INBX has done something remarkable in the past month: it has more than doubled, rising 115% to $134.35 while carrying more than a quarter of its free float in short positions. That combination — a heavily shorted small-cap biotech running hard into its May 15 earnings call — defines the tension this week.
The short side of the trade is materially underwater. Short interest runs at 26.2% of free float, up from around 24.3% in early April when the stock was closer to $60. Shorts added exposure through April 10 as the price climbed, and that position has barely moved since — a sign that most short-holders are sitting on significant losses rather than covering. Borrowing costs tell a different story from the pressure implied by a squeeze: cost to borrow has actually eased to 0.78% from over 1% three weeks ago, and lending availability is ample. There is no mechanical squeeze forcing shorts out. They are choosing to hold, or cannot exit at scale without moving the price further.

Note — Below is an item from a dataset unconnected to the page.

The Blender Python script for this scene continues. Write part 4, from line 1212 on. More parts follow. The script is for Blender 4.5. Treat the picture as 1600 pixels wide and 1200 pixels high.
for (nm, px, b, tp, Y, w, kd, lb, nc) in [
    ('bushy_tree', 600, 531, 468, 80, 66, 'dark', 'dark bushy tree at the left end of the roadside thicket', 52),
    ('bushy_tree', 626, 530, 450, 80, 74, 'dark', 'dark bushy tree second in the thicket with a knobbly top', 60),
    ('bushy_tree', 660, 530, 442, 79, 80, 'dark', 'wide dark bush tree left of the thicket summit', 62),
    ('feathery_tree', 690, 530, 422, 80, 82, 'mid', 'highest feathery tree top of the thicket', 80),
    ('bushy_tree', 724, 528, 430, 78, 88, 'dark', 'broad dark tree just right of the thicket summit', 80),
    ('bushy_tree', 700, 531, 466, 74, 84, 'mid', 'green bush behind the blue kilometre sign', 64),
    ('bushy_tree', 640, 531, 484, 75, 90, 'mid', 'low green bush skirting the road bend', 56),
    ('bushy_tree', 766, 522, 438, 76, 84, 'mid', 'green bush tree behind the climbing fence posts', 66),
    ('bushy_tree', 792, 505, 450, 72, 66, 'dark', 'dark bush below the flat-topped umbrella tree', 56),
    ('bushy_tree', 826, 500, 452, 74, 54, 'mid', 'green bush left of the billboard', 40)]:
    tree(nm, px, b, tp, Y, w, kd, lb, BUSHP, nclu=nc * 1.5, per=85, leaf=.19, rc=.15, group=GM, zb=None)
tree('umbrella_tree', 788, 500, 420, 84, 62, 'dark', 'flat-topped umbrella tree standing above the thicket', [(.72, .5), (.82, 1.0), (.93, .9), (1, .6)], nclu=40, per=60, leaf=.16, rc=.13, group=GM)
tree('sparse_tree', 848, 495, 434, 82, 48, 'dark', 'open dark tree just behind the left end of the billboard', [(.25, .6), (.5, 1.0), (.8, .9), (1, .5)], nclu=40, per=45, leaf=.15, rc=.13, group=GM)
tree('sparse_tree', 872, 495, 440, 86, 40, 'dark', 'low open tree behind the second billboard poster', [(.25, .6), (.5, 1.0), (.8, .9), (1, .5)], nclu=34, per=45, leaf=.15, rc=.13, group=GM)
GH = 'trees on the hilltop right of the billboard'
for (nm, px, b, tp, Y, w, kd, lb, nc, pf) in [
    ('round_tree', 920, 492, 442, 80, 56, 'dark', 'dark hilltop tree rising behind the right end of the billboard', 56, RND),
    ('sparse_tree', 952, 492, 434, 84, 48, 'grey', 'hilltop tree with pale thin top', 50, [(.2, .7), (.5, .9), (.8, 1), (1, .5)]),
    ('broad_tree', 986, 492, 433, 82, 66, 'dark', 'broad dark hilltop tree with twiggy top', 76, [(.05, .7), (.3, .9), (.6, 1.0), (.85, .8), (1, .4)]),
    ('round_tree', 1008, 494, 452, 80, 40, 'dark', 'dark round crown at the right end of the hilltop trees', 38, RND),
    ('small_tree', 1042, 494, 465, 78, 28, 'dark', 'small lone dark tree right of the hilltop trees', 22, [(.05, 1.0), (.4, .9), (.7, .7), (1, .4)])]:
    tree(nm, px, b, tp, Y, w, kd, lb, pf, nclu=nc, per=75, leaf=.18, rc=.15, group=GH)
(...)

Options positioning is where the most interesting new signal sits. The put/call ratio jumped to 0.31 on Friday — more than 2.4 standard deviations above its 20-day average of 0.18. That is the most defensive reading in months for a stock whose options market has been almost exclusively call-dominated all year. The shift is small in absolute terms (PCR remains low), but the acceleration from 0.12 in mid-April to 0.31 in three weeks is notable. Someone is paying for downside protection at elevated premiums, right ahead of a catalyst.
The Street is sparsely covered and leaning cautious. Stifel initiated with a Buy and a $150 target in early April — but that was when the stock was trading near $60, and the price has now blown through that level. The single available mean target of $300 implies substantial further upside at the current price; however, with only one actionable recent rating and a stock that has moved this aggressively, the Street is effectively watching rather than guiding. The ORTEX short score of 67.8 places INBX well above the median for short-side pressure, though the score has eased from a recent high of 74.8 on April 29. On factor rankings, INBX scores in only the 12th percentile on short-score positioning — meaning most stocks in the universe carry lower short-side risk. For a stock up 115% in a month, that is the tension: fundamental bulls can point to a clear Sanofi stake of nearly 8% (held steady at 1.16 million shares) and Perceptive Advisors building to 9.9%, while bears are underwriting a story where the move has outrun the data.
Earnings on May 15 are the forcing function. The past four prints produced moves of -0.4%, -11.3%, +1.5%, and +3.7% on the day respectively, and -10.0%, -4.2%, +5.4%, and +12.5% over the following week. The directional pattern is genuinely mixed — there is no consistent post-print bias either way. What makes this print different is the setup: a stock up 115% in 30 days, with 26% of the float short, defensive options positioning picking up, and a heavily concentrated institutional register. Whether the upcoming report resolves the standoff between trapped shorts and momentum holders is the single most important thing to watch in the days ahead.